Yes, BRCE is active and selling. The laces are available directly through the company's own site, brce.shop, organized by sport, with dedicated versions for running, basketball, racket sports, football and soccer, and hockey.

There is no Amazon storefront as of this writing, so the direct site is the only place to buy. For a company that only recently graduated from a college dorm room idea to national television, having a functioning, organized storefront with sport-specific product lines already in place says the founders were not treating the Shark Tank appearance as their launch moment. They were already selling before the cameras showed up.

The Shark Tank Pitch

BRCE appeared in Season 17, Episode 12, pitched by MSU students Madhav Aggarwal and Tanvi Gadamsetti. Their product is a performance shoelace engineered to stay tied through hard lateral movement, cutting, and stopping, the kind of activity that works a normal lace loose within a few minutes of a pickup game.

The founders asked for 300,000 dollars for 10 percent of the company, and by the time the episode actually aired, they had already grown total revenue past 1.6 million dollars, a number that made the ask look conservative rather than ambitious.

The Deal That Got Done

The founders left with a deal from guest shark Fawn Weaver and Daniel Lubetzky, the KIND Snacks founder who has increasingly stepped into an investor role on the show. The pair put up the full 300,000 dollars requested, but took 20 percent equity instead of the 10 percent originally on the table, doubling their stake in exchange for the capital.

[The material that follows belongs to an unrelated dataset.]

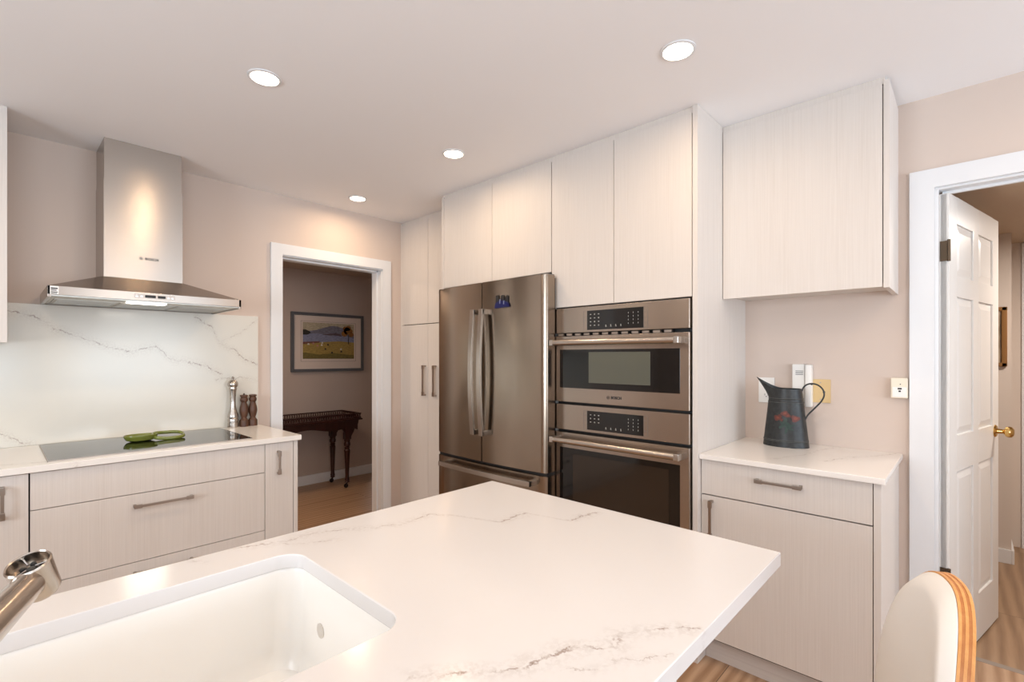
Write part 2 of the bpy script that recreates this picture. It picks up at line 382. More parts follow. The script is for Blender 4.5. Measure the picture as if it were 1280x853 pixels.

That is a steep move on paper, but for two college founders with a fast-growing product and thin operating history, trading equity for a partner with Lubetzky's consumer products track record and Weaver's brand-building background is a reasonable price for credibility as much as cash.

BRCE net worth in 2026

There is no independently audited net worth figure for BRCE circulating yet, and it would be premature to invent one for a company that is roughly a year removed from its first outside investment. What is verifiable is the deal math from the show itself: a 300,000 dollar investment for 20 percent implies the sharks valued the company at 1.5 million dollars at the time of the deal, well under the 3 million dollar valuation the founders' original ask implied.

The more meaningful number for a company this young is revenue, not net worth, and there the trajectory is real. Revenue had already crossed 1.6 million dollars by air date, up from a standing start as a student side project. Anyone quoting a specific net worth figure for BRCE right now is guessing. The honest answer is that the company is small, fast-growing, and too new for a credible valuation beyond the deal terms themselves.

What Happens Next

The most notable post-air development is not a retail deal but a locker room one. According to coverage of the pitch, the Cleveland Browns planned to test BRCE laces as part of their equipment for the 2026 to 2027 NFL season, which would be a meaningful validation for a laces company still selling almost entirely direct to consumer.

The founders have also talked about a children's version of the product, which would open up a much larger buyer pool than athletes chasing a competitive edge. For now, BRCE remains a direct-to-consumer, sport-by-sport operation run out of a college campus turned real company, with a Daniel Lubetzky and Fawn Weaver partnership behind it and an NFL team reportedly testing the product on the sideline.

Where Things Stand Now

BRCE pitched in Season 17 as a student venture and left with 300,000 dollars from Daniel Lubetzky and Fawn Weaver at 20 percent equity, on revenue that had already climbed past 1.6 million dollars by air date.

The company is still selling today, direct through its own website, with no Amazon presence yet and a reported NFL equipment test in the pipeline for the 2026 to 2027 season. If you came here wondering whether the shoelace company from Season 17 survived past its television moment, the answer is that it is still early days, and every signal points toward growth rather than a wind-down.